南極点への行軍
出典: フリー百科事典『ウィキペディア(Wikipedia)』 (2021/11/12 14:25 UTC 版)
「アムンセンの南極点遠征」の記事における「南極点への行軍」の解説
氷河の頂点、標高10,600フィート (3,200 m) は南緯85度36分であり、アムンセンは旅の最終段階に備える支度をした。ここまで登って来た45頭の犬(7頭はバリアの段階で死んだ)のうち、18頭のみが前に進むこととし、残りは食料のために殺された。橇を御していた者のそれぞれが自分のチームの犬を殺し、皮を剥ぎ、その肉を犬と人間で分けた。アムンセンは「我々はその場所を肉屋と呼んだ」と回想している。
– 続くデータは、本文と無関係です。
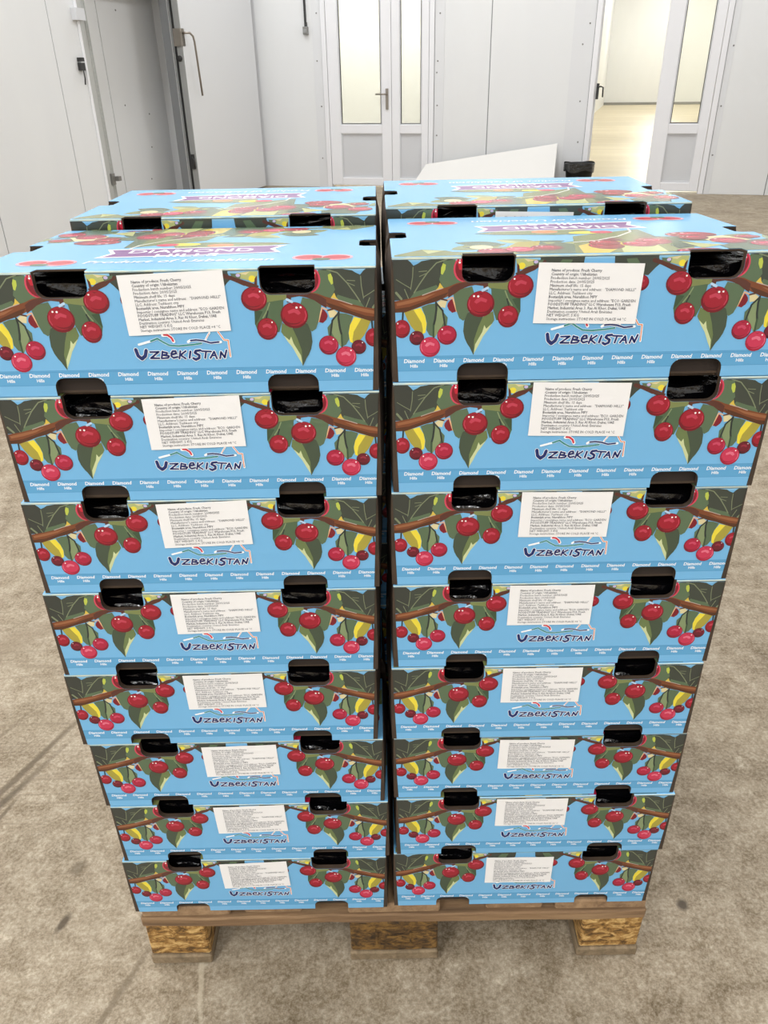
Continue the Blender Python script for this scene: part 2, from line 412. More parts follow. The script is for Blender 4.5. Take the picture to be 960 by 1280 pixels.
def wood(name, c1, c2, c3, rot=0, chip=False):
    m = bpy.data.materials.new(name); m.use_nodes = True
    nt = m.node_tree; L = nt.links.new
    b = nt.nodes['Principled BSDF']; b.inputs['Roughness'].default_value = 0.8
    tc = nt.nodes.new('ShaderNodeTexCoord'); oi = nt.nodes.new('ShaderNodeObjectInfo')
    ad = nt.nodes.new('ShaderNodeVectorMath'); ad.operation = 'ADD'
    L(tc.outputs['Object'], ad.inputs[0]); L(oi.outputs['Random'], ad.inputs[1])
    mp = nt.nodes.new('ShaderNodeMapping')
    mp.inputs['Scale'].default_value = (22, 22, 40) if chip else ((3, 60, 60) if rot == 0 else (60, 3, 60))
    L(ad.outputs[0], mp.inputs['Vector'])
    n = nt.nodes.new('ShaderNodeTexNoise'); n.inputs['Scale'].default_value = 2.2 if chip else 1.0
    n.inputs['Detail'].default_value = 8; n.inputs['Roughness'].default_value = 0.7; n.inputs['Distortion'].default_value = 0.6 if chip else 0.3
    L(mp.outputs['Vector'], n.inputs['Vector'])
    r = nt.nodes.new('ShaderNodeValToRGB'); e = r.color_ramp.elements
    e[0].position = 0.40 if chip else 0.32; e[0].color = lin(c1); e[1].position = 0.62 if chip else 0.72; e[1].color = lin(c3); x = e.new(0.5); x.color = lin(c2)
    L(n.outputs['Fac'], r.inputs['Fac']); L(r.outputs['Color'], b.inputs['Base Color'])
    bp = nt.nodes.new('ShaderNodeBump'); bp.inputs['Strength'].default_value = 0.7; bp.inputs['Distance'].default_value = 0.004
    L(n.outputs['Fac'], bp.inputs['Height']); L(bp.outputs['Normal'], b.inputs['Normal'])
    return m
M_DECK = wood('pallet_deck_board', '7d6248', '9a7c5c', 'b59672', rot=1)
M_STRINGER = wood('pallet_cross_board', '5f4a35', '86694b', 'a88a66', rot=0)
M_CHIP = wood('pressed_chip_block', '5e431f', 'a3783c', 'dcb878', chip=True)
M_CHIPD = wood('dark_pressed_block', '33230f', '5c421f', '85632f', chip=True)
M_RUNNER = wood('pallet_foot_board', '6a5a44', '86745a', 'a08c70', rot=1)

# ------------------------------------------------------------------ mesh helpers
def tag(o, label=None, cat=None, group=None, kind=None):
    if label: o['label'] = label
    if cat: o['category'] = cat
    if group: o['group'] = group
    if kind: o['kind'] = kind
    return o

def link(name, me, parent=None, mtx=None):
    o = bpy.data.objects.new(name, me)
    col.objects.link(o)
    if parent: o.parent = parent
    if mtx is not None: o.matrix_world = mtx
    return o

def empty(name, loc=(0, 0, 0), rz=0.0):
    o = bpy.data.objects.new(name, None)
    o.empty_display_size = 0.1
    col.objects.link(o)
    o.location = loc; o.rotation_euler = (0, 0, rz)
    return o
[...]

「隊の中に抑鬱と悲しみがあった。我々はそれほど我々の犬達を好きになっていた」と記した。その後悔は豊富な食料を楽しむことで補われた。ウィスティングは特に肉の処理と提供で技能があることが証明された。 隊は3台の橇に60日まで行軍できる物資を積み、残った食料と犬の死骸を補給所として残した。悪天候のために出発できたのは11月25日になってからであり、霧が続く中で見知らぬ大地を慎重に進み始めた。度々クレバスで割れる氷の表面を移動するのであり、視界が悪いこともあって速度が落ちた。アムンセンはこの地域を「悪魔の氷河」と呼んだ。12月4日、隊は雪と氷の層の下にクレバスが隠されている地域に出てきた。隊員が上を通過するときに空洞のように感じたので、アムンセンは「不快な空洞」と呼んだ。アムンセンはこの地域を「悪魔の舞踏室」と名付けた。その日遅く、より硬い地域に出てきた。南緯87度だった。 12月8日、隊はシャクルトンの樹立していた最南端記録南緯88度23分を通過した。南極点に近づくに従い、別の遠征隊が自隊より前に行っていないか、景色を遮るものを探していた。12月12日に宿営しているときに、一瞬地平線の上に黒い物体が現れたが、これは自隊の犬が遠くで落ちている姿が鏡で拡大されたことが分かった。翌日、隊は南緯89度45分で宿営した。南極点まで15海里 (27 km) だった。さらに翌日の1911年12月14日、午後3時頃に、アムンセンは橇の前を移動していた仲間と南極点の近傍に到達したことを確認した。隊員はノルウェーの国旗を立て、その台地を「ノルウェー王ホーコン7世の台地」と名付けた。アムンセンは後にその成果を皮肉と共に振り返った「その願望とこれほど全く反対の目標を達成した者はいない。北極点の周辺は悪魔が取ったのであり、それは子供のときから私を魅了していた。そして今は南極点に立っている。これほど狂気じみたものがありえるだろうか?」 その後の3日間で、隊員は南極点の正確な位置を確認するために動いた。北極点ではクックとピアリーが争い論争になる主張をしていた後で、アムンセンはスコットのために間違いようの無い印を残そうと思った。一日の異なる時間に何度か六分儀で測定し、ビアランド、ウィスティング、ハッセルが異なる方向で測定して、南極点を「絞り」こんだ。アムンセンは少なくともそれらの1つが正確な地点を通っているはずだと推察した。最終的に隊はその観測によって計算できる実際の極点にできる限り近い場所にテントを張り、それをポールハイムと呼んだ。アムンセンはこのテントの中にスコットのための装置を残し、ホーコン国王に宛てた手紙を置いて、その配達をスコットに依頼した。